Hace muchísimo tiempo (bastante más del que me gustaría reconocer) entrevisté para el Diario de Avisos, en la barra del Atlántico, al poeta José Hierro (Madrid, 1922 – 2002), quien, entre whisqui y whisqui, me confesaba con su voz de trueno y su espectacular cabeza broncínea, como sacada de un retrato de Rembrandt, que a él los reconocimientos en forma de premios le “acojonaban”, ya que entendía, en su lucidez del que está de vuelta de casi todo (después de una juventud tras las rejas de las cárceles franquistas), que, en el fondo, uno alberga la duda de “no merecerlos”. Creía este escritor nada autoindulgente, autor de apenas una decena de títulos en cincuenta años de carrera, que los únicos galardones a los que uno podía aspirar legítimamente eran aquellos a los que concursaba.
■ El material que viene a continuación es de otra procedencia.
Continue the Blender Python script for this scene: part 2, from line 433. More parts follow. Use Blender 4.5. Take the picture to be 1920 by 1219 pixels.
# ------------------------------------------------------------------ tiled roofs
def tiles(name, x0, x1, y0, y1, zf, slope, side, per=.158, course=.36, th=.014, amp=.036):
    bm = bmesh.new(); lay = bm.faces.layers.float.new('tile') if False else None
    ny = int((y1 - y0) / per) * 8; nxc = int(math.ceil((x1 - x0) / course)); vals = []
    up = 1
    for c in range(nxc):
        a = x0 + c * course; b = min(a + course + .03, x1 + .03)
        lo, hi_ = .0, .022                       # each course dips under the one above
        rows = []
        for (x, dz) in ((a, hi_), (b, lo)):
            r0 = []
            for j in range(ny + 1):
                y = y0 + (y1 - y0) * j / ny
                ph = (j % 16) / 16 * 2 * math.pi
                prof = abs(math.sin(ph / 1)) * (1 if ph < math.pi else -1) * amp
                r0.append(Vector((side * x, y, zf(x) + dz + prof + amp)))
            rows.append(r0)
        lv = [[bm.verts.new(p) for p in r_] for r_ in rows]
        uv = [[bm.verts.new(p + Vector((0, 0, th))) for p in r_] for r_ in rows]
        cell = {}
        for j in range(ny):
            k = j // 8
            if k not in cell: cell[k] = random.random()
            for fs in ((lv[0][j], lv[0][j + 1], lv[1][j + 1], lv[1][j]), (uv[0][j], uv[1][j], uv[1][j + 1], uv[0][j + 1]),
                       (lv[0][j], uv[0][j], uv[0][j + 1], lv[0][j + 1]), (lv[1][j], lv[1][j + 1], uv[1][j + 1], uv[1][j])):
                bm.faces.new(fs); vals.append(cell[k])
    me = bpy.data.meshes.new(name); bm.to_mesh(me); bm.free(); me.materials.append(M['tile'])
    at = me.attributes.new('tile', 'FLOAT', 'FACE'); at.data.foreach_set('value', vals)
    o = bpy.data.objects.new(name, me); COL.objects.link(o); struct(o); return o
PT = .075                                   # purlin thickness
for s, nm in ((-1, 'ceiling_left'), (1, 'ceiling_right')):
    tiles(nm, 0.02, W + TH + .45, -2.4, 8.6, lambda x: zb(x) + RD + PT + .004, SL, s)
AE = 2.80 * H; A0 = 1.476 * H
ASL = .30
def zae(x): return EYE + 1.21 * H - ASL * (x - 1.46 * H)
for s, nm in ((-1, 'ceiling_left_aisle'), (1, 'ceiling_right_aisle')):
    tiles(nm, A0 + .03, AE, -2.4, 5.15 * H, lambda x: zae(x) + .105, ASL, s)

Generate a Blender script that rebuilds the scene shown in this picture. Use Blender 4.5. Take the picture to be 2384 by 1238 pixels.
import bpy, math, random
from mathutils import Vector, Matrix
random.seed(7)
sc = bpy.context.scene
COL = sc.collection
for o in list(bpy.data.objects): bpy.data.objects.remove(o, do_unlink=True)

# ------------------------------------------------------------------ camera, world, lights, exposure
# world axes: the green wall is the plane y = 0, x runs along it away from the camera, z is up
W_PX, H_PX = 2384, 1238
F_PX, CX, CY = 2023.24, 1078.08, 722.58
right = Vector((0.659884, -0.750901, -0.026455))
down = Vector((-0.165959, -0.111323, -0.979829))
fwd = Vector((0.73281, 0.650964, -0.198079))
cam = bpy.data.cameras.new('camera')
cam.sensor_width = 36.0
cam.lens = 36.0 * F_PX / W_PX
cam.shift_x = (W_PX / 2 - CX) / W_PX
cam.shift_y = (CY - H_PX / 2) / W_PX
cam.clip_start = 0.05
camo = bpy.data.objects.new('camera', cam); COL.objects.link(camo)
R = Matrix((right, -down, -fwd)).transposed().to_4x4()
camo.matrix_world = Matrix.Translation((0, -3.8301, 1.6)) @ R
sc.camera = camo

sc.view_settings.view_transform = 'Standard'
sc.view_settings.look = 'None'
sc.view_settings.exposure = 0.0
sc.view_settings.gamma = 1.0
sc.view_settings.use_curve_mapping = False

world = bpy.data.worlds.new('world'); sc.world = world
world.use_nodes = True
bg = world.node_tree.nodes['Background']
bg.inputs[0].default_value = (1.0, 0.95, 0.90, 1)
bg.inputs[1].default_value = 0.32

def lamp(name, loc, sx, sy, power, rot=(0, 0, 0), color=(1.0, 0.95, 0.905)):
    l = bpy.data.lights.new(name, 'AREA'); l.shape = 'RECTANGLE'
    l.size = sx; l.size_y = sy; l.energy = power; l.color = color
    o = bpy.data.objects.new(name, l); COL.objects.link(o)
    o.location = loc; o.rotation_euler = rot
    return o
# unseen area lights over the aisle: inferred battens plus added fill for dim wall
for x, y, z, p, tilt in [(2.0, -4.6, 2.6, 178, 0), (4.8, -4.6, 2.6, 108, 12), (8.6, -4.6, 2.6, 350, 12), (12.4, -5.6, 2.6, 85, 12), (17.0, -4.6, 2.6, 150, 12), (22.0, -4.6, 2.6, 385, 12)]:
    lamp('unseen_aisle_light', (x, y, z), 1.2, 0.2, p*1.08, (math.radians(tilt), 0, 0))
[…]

No obstante, no le fue mal a Hierro con esta convicción ascética sobre la efímera gloria literaria, si tenemos en cuenta que recibió el Príncipe de Asturias, en 1981, y el Cervantes y el Nacional de la Crítica, cuatro años antes de abandonar este mundo.

Para el poeta madrileño, tales honores, a pesar de aceptarlos con agrado, le repelían en el sentido de que le inspiraban un cierto prejuicio supersticioso y, en lugar de un espaldarazo a su obra, percibía en tan altas menciones el incómodo vapor del embalsamamiento.

Diez días, diez, lleva la Academia Sueca intentando que su flamante Nobel de Literatura conteste al teléfono. Pues la llevan clara. De todas maneras, lo que pueda ocurrir hasta el próximo 10 de diciembre en torno al polémico galardón será exclusiva responsabilidad de los miembros del comité que otorgaron dicho premio a quien, obviamente, no reúne los debidos méritos para recibirlo.